__Short problem__
The listing below begins with the first line you should copy; stop after the line containing "colour=col_massif, mat=M_ROCK, rand_z=500)", and drop every picture.
Begin
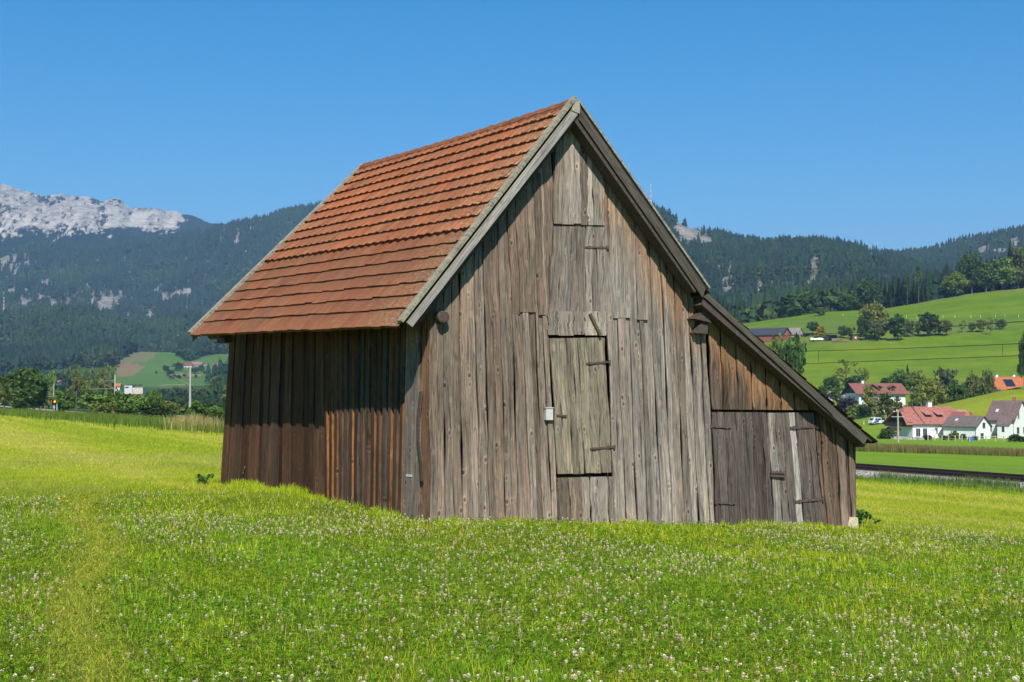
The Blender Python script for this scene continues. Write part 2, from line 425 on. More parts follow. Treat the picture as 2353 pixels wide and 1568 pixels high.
ROCKC = np.array([.41, .37, .31]); DWARF = np.array([.018, .036, .022]); FLOOR = np.array([.03, .058, .022])
def col_massif(V):
    px, py = project(V); x, y, z = V[..., 0], V[..., 1], V[..., 2]
    n = .5 * fbm(px * .055 + 3, py * .085, 71, 5, .6) + .5 * fbm(px * .17 - py * .06, py * .2 + px * .05, 73, 4, .65); n2 = fbm(px * .02, py * .05, 75, 4)
    base_y = np.interp(px, [0, 60, 110, 160, 230, 290, 340, 400, 420, 450], [540, 520, 528, 528, 525, 520, 520, 525, 500, 440])
    rock = sstep(.47, .50, n + .30 * (n2 - .5) + np.clip((base_y - py) / 130., -.6, .06))
    scree = sstep(.5, .6, fbm((px + py * .8) * .045, (py - px * .3) * .03, 77, 4)) * sstep(470, 495, py) * sstep(base_y + 4, base_y - 6, py)
    c = np.zeros(V.shape[:2] + (4,)); c[..., 3] = 1
    rk = ROCKC * 1.15 * (0.45 + 1.1 * fbm(px * .12, py * .2, 79, 4))[..., None]
    rk = rk * (1 - scree[..., None]) + np.array([.60, .545, .455]) * scree[..., None]
    rock = np.clip(rock + scree, 0, 1)
    c[..., :3] = DWARF * (1 - rock[..., None]) + rk * rock[..., None]
    return c
massif = mountain('rocky_mountain', [(-260, 380), (-120, 400), (-40, 410), (0, 420), (32, 434), (62, 439), (78, 445), (95, 449), (135, 444), (155, 450), (188, 449), (212, 454), (232, 462), (250, 455), (268, 455), (277, 462), (295, 477), (350, 477), (400, 485), (415, 490), (445, 496), (475, 511), (520, 518), (640, 560)],
                  7600, 4600, 640, 101, (150, 5), nu=420, nt=130, colour=col_massif, mat=M_ROCK, rand_z=500)

ROCKS_L = [(12, 585, 16, 10), (28, 597, 14, 16), (8, 607, 10, 14), (62, 602, 12, 7), (28, 618, 10, 12), (105, 648, 14, 7), (27, 667, 14, 7), (58, 669, 10, 8), (215, 690, 9, 9), (236, 703, 14, 22), (262, 688, 16, 10), (120, 700, 16, 10), (60, 695, 12, 10), (345, 722, 10, 14), (380, 682, 8, 10), (410, 673, 14, 6), (432, 668, 14, 7), (358, 668, 9, 6), (545, 550, 8, 16), (575, 516, 5, 18), (515, 536, 4, 14), (158, 685, 8, 8), (91, 685, 8, 12), (290, 720, 8, 8), (435, 712, 9, 12), (445, 578, 5, 5), (200, 655, 5, 6), (318, 575, 5, 5), (285, 597, 4, 8)]
ROCKS_R = [(1588, 534, 30, 18), (1563, 522, 14, 18), (1622, 550, 24, 9), (1652, 607, 10, 9), (1668, 655, 12, 14), (1685, 648, 8, 8), (1680, 610, 5, 14), (1873, 590, 8, 12), (1867, 605, 7, 14), (1880, 580, 8, 5), (1874, 640, 7, 8), (2003, 592, 8, 6), (2014, 600, 6, 6), (1746, 660, 4, 16), (1760, 685, 8, 5), (2262, 573, 18, 7), (2300, 575, 22, 6), (2335, 560, 14, 8), (1846, 650, 5, 8), (1806, 618, 10, 4)]
GLADE = [(1681, 611, 5, 13), (1782, 643, 9, 17), (1870, 610, 7, 12), (1716, 655, 5, 5), (1868, 670, 10, 5), (1748, 640, 4, 12), (1868, 662, 8, 4), (55, 690, 10, 4), (92, 745, 16, 8), (28, 740, 14, 14), (1875, 625, 5, 12), (755, 800, 7, 8)]
def patch(px, py, lst, seed):
    m = np.zeros(px.shape)
    w = 1 + 1.1 * (fbm(px * .12, py * .12, seed, 4) - .5) * 2 + 2.4 * (fbm(px * .42, py * .26, seed + 8, 3) - .46)
    if lst is ROCKS_L: m = .95 * sstep(.60, .68, fbm(px * .26, py * .13, 401, 4, .6) + .10 * np.exp(-((py - 690) / 45.) ** 2) + .04 * np.exp(-((py - 600) / 40.) ** 2) - .03) * (py < 735)
    if lst is ROCKS_R: m = .9 * sstep(.63, .70, fbm(px * .26, py * .13, 403, 4, .6))
    for (cx, cy, a, b) in lst:
        m = np.maximum(m, sstep(1.25, .7, np.sqrt(((px - cx) / a) ** 2 + ((py - cy) / b) ** 2) * w))
    solid = [(1584, 534, 24, 14), (1562, 522, 9, 12), (1618, 549, 19, 6), (2300, 575, 14, 4)] if lst is ROCKS_R else ([(258, 690, 18, 10), (236, 703, 9, 16), (12, 590, 13, 12), (432, 668, 11, 5), (408, 673, 8, 4), (345, 722, 7, 10)] if lst is ROCKS_L else [])
    w2 = 1 + 1.2 * (fbm(px * .16, py * .16, seed + 21, 4) - .5)
    for (cx, cy, a, b) in solid: m = np.maximum(m, 1.07 * sstep(1.2, .85, np.sqrt(((px - cx) / a) ** 2 + ((py - cy) / b) ** 2) * w2))
    return m
def col_forest(rocks, seed):
    def fn(V):
        px, py = project(V); c = np.zeros(V.shape[:2] + (4,)); c[..., 3] = 1
        r = patch(px, py, rocks, seed); g = patch(px, py, GLADE, seed + 4)
        b = FLOOR * (0.8 + .4 * fbm(px * .06, py * .06, seed, 4))[..., None]
        b = b * (1 - g[..., None]) + np.array([.15, .17, .05]) * g[..., None]
        c[..., :3] = b * (1 - r[..., None]) + ROCKC * .78 * (0.5 + .8 * fbm(px * .2, py * .3, seed + 2, 4))[..., None] * r[..., None]
        return c
    return fn
mtn_l = mountain('wooded_mountain', [(-260, 600), (-100, 585), (0, 587), (108, 575), (150, 576), (212, 582), (250, 581), (300, 571), (375, 551), (450, 541), (505, 529), (550, 520), (588, 510), (660, 491), (740, 474), (850, 440), (980, 430), (1100, 470), (1240, 560), (1300, 640)],
                 5200, 3500, 792, 131, (150, 4), colour=col_forest(ROCKS_L, 7), mat=M_ROCK)
foot_l = mountain('wooded_foothill', [(-260, 705), (-100, 712), (0, 730), (125, 722), (200, 721), (275, 748), (375, 748), (425, 743), (520, 741), (640, 700), (800, 720), (1000, 730), (1200, 760)],
                  2950, 2330, 862, 151, (26, 5), colour=col_forest([], 9), mat=M_ROCK, rand_z=120)
mtn_far = mountain('rocky_ridge', [(1500, 560), (1600, 530), (1640, 533), (1673, 541), (1696, 543), (1726, 545), (1745, 552), (1762, 562), (1800, 590)],
                   5200, 4200, 660, 171, (40, 3), nu=120, nt=50, colour=col_forest([(1690, 551, 40, 8), (1745, 558, 22, 7)], 11), mat=M_ROCK)
mtn_back = mountain('wooded_ridge', [(1900, 600), (2000, 588), (2041, 588), (2078, 588), (2138, 582), (2183, 566), (2258, 551), (2353, 534), (2450, 515), (2620, 520), (2900, 560)],
                    3700, 2600, 700, 181, (60, 4), nu=160, nt=70, colour=col_forest(ROCKS_R, 13), mat=M_ROCK)
mtn_r = mountain('wooded_mountain', [(1000, 640), (1180, 600), (1300, 500), (1400, 470), (1480, 478), (1508, 484), (1540, 502), (1564, 513), (1628, 537), (1658, 545), (1700, 561), (1763, 571), (1808, 563), (1846, 562), (1876, 556), (1917, 560), (1954, 567), (1996, 578), (2041, 590), (2120, 624), (2230, 640), (2400, 660), (2620, 660), (2900, 660)],
                 3000, 1750, 760, 191, (100, 4), nu=300, nt=100, colour=col_forest(ROCKS_R, 15), mat=M_ROCK, rand_z=200)
# ------------------------------------------------------------------ wood
def mat_wood(name, grain=1.0, knots=True, bumpd=.012, freshcol=(.36, .185, .08), moss=0.0):
    t = NT(name); uv = t.uv(); tc, fresh = t.tone()
    g1 = t.noise(t.mapping(uv, (34, 1.1, 1)), 1.0, 6, .62, .35)
    g2 = t.noise(t.mapping(uv, (62, 5, 1)), 1.0, 5, .7)
    g4 = t.noise(t.mapping(uv, (11, .45, 1)), 1.0, 3, .5, .6)
    crack = t.ramp(t.math('ABSOLUTE', t.math('SUBTRACT', g4, .5)), [(.0, 1), (.013, 0)])
    g3 = t.noise(t.mapping(uv, (5, .6, 1)), 1.0, 4, .6)
    f = t.math('ADD', t.math('MULTIPLY', g1, .42), t.math('ADD', t.math('MULTIPLY', g2, .38), t.math('MULTIPLY', g3, .3)))
    mul = t.ramp(f, [(.41, .28), (.49, .68), (.56, 1.0), (.65, 1.55)])
    c = t.mix(1.0, tc, mul, 'MULTIPLY')
    # browner in the soft grain, silver where it has weathered longest
    c = t.mix(t.math('MULTIPLY', t.ramp(g3, [(.45, 0), (.7, 1)]), .35), c, t.mix(1.0, c, (1.12, .88, .68, 1), 'MULTIPLY'))
    c = t.mix(t.math('MULTIPLY', crack, .62), c, t.mix(1.0, tc, (.22, .18, .15, 1), 'MULTIPLY'))
    h = t.math('SUBTRACT', f, t.math('MULTIPLY', crack, .35))
    if knots:
        v = t.voro(t.mapping(uv, (6.6, 3.8, 1)), 1.0)
        d = v.outputs['Distance']
        pick = t.math('GREATER_THAN', t.n('SeparateColor').outputs[0], .35)
        sc = pick.node.inputs[0].links[0].from_node; t.l(v.outputs['Color'], sc.inputs[0])
        k = t.math('MULTIPLY', t.ramp(d, [(.05, 1), (.14, 0)]), pick)
        ring = t.math('MULTIPLY', t.ramp(d, [(.08, 0), (.17, 1), (.3, 0)]), pick)
        c = t.mix(t.math('MULTIPLY', k, .9), c, t.mix(1.0, tc, (.30, .22, .17, 1), 'MULTIPLY'))
        c = t.mix(t.math('MULTIPLY', ring, .3), c, t.mix(1.0, tc, (1.9, 1.85, 1.75, 1), 'MULTIPLY'))
        h = t.math('ADD', h, t.math('ADD', t.math('MULTIPLY', k, -.25), t.math('MULTIPLY', ring, .45)))
    s = t.noise(t.mapping(uv, (30, .7, 1)), 1.0, 8, .7)
    fm = t.math('MULTIPLY', t.ramp(t.math('ADD', s, t.math('MULTIPLY', t.math('SUBTRACT', fresh, .56), .42)), [(.5, 0), (.68, .72)]), t.ramp(fresh, [(.03, 0), (.2, 1)]), clamp=True)
    c = t.mix(fm, c, t.mix(1.0, (*freshcol, 1), t.ramp(f, [(.36, .2), (.5, .75), (.7, 1.7)]), 'MULTIPLY'))
    if moss:
        P = t.pos(); m = t.math('MULTIPLY', t.ramp(t.noise(P, 26, 5, .7), [(.5, 0), (.6, 1)]), moss)
        c = t.mix(m, c, t.mix(t.noise(P, 60, 3), (.50, .48, .40, 1), (.20, .19, .05, 1)))
    return t.finish(c, .85, t.bump(h, 1.0, bumpd), .15)
M_WOOD = mat_wood('weathered_wood'); M_BARGE = mat_wood('bargeboard_wood', knots=False, bumpd=.004)
M_CAP = mat_wood('mossy_board', knots=False, moss=.95)
M_IRON = mat_plain('rusty_iron', (.10, .066, .055), .75, .35, 30, bump=.002)
M_LOG = mat_plain('dark_timber', (.075, .058, .047), .9, .4, 25, bump=.006)
M_WHITE = mat_plain('white_enamel', (.50, .50, .47), .6, .1, 20)
M_STONE = mat_plain('lichen_stone', (.42, .37, .24), .95, .4, 14, bump=.02)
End
__Output below__
The Blender Python script for this scene continues. Write part 2, from line 425 on. More parts follow. Treat the picture as 2353 pixels wide and 1568 pixels high.
ROCKC = np.array([.41, .37, .31]); DWARF = np.array([.018, .036, .022]); FLOOR = np.array([.03, .058, .022])
def col_massif(V):
    px, py = project(V); x, y, z = V[..., 0], V[..., 1], V[..., 2]
    n = .5 * fbm(px * .055 + 3, py * .085, 71, 5, .6) + .5 * fbm(px * .17 - py * .06, py * .2 + px * .05, 73, 4, .65); n2 = fbm(px * .02, py * .05, 75, 4)
    base_y = np.interp(px, [0, 60, 110, 160, 230, 290, 340, 400, 420, 450], [540, 520, 528, 528, 525, 520, 520, 525, 500, 440])
    rock = sstep(.47, .50, n + .30 * (n2 - .5) + np.clip((base_y - py) / 130., -.6, .06))
    scree = sstep(.5, .6, fbm((px + py * .8) * .045, (py - px * .3) * .03, 77, 4)) * sstep(470, 495, py) * sstep(base_y + 4, base_y - 6, py)
    c = np.zeros(V.shape[:2] + (4,)); c[..., 3] = 1
    rk = ROCKC * 1.15 * (0.45 + 1.1 * fbm(px * .12, py * .2, 79, 4))[..., None]
    rk = rk * (1 - scree[..., None]) + np.array([.60, .545, .455]) * scree[..., None]
    rock = np.clip(rock + scree, 0, 1)
    c[..., :3] = DWARF * (1 - rock[..., None]) + rk * rock[..., None]
    return c
massif = mountain('rocky_mountain', [(-260, 380), (-120, 400), (-40, 410), (0, 420), (32, 434), (62, 439), (78, 445), (95, 449), (135, 444), (155, 450), (188, 449), (212, 454), (232, 462), (250, 455), (268, 455), (277, 462), (295, 477), (350, 477), (400, 485), (415, 490), (445, 496), (475, 511), (520, 518), (640, 560)],
                  7600, 4600, 640, 101, (150, 5), nu=420, nt=130, colour=col_massif, mat=M_ROCK, rand_z=500)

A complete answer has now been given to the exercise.